A group of his colleagues summarized Guy Phillips's accomplishments by listing the following improvements in the public education system of North Carolina: lengthening of the school term to nine months, addition of the twelfth year, establishment of a school bus transportation system, consolidation of schools, training of laymen to serve as school board members, establishment of the United Forces for Education which initiated much of the basic educational legislation of the previous two decades in North Carolina, professional training and improvement of school administrators, raising the basic salary scale for teachers and other school personnel, reduction of the teacher-pupil load, involvement of laymen and college teachers with professional educators in a statewide study of the school curriculum and teacher education, a new form of certification for teachers that emphasized subject matter preparation and institutional responsibility, establishment of the State Department of Community Colleges, responsible and effective attention to problems of desegregation in the schools, and responsible and effective utilization of federal aid in the public schools.
Conspicuous among his early educational activities was the organization of the North Carolina State School Board Association. For thirty years he was both executive secretary-treasurer and editor of its bulletin or a consultant to the group. With a reputation as a good writer, his contributions were mainly limited to educational journals, although he participated in more than thirty surveys of state school systems and himself wrote many of the reports.
As a speaker Phillips traveled all over the state to address educational gatherings. In one way or another he continually emphasized public education and insisted that the schools meet the demands of the times, present and future. He was an avid worker in civic groups in all the places he lived and became at one time a national member of the Board of Advisers of the Boy Scouts of America. In Greensboro he was a member of the Recreation Commission (1930f.) and in Chapel Hill he was civilian defense coordinator (1940–45).
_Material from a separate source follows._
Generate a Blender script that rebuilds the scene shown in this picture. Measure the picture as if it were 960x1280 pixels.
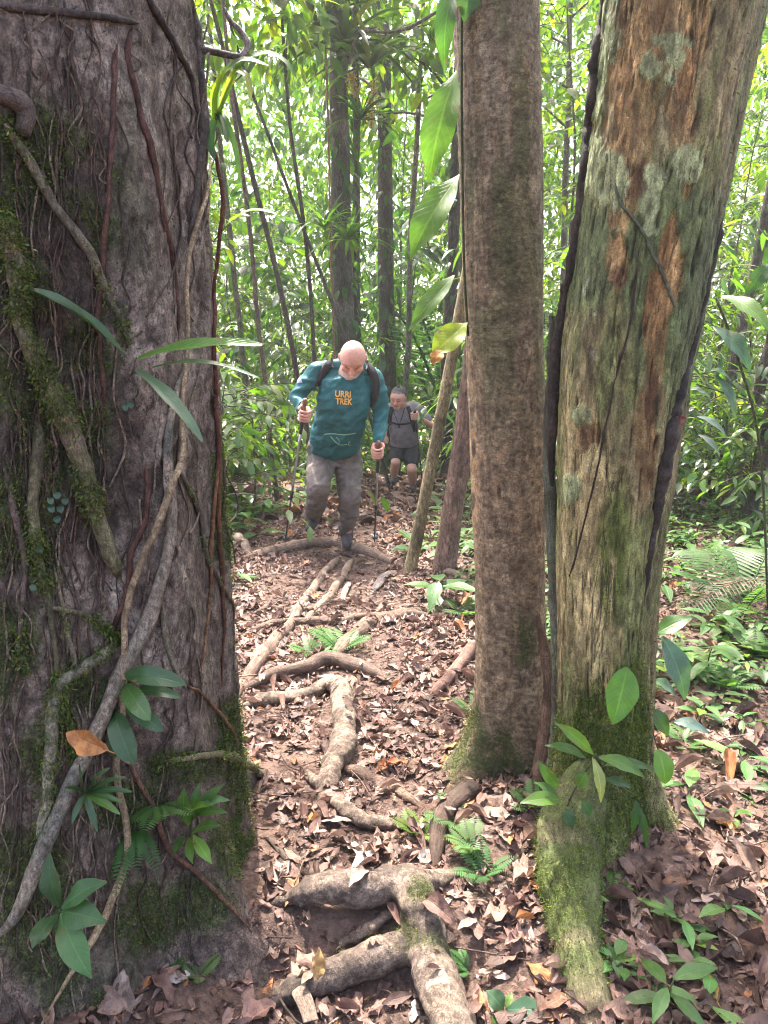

For several years he was a director of the North Carolina Association for the Blind and the North Carolina Conference for Social Services, and for the latter group he served as state chairman for the preparation of the North Carolina Report for the White House Conference on Children and Youth.
From his early years Guy Phillips was an ardent churchman. He taught in Methodist Sunday schools (1909–66) and served in multiple capacities in the lay leadership of his church, both locally and at the Conference level.
He married, on 17 June 1917 in Timmonsville, S.C., Annie Elizabeth Craig, then of Monroe, a graduate of Meredith College and the daughter of a distinguished Baptist minister and a niece of Locke Craige, a governor of North Carolina. She was born in Ahoskie (1895) and died in Greensboro (18 Sept. 1975) at age eighty. Guy and Annie Phillips had five children: Helen (Mrs. A. W. Graham), Guy Berryman, Jr., Charles C., Andrew Craig, and Robert L. All of the children were graduated from The University of North Carolina.
Phillips retired in 1961 and moved to Greensboro in 1966. He died in Greensboro and was interred in the Chapel Hill Cemetery.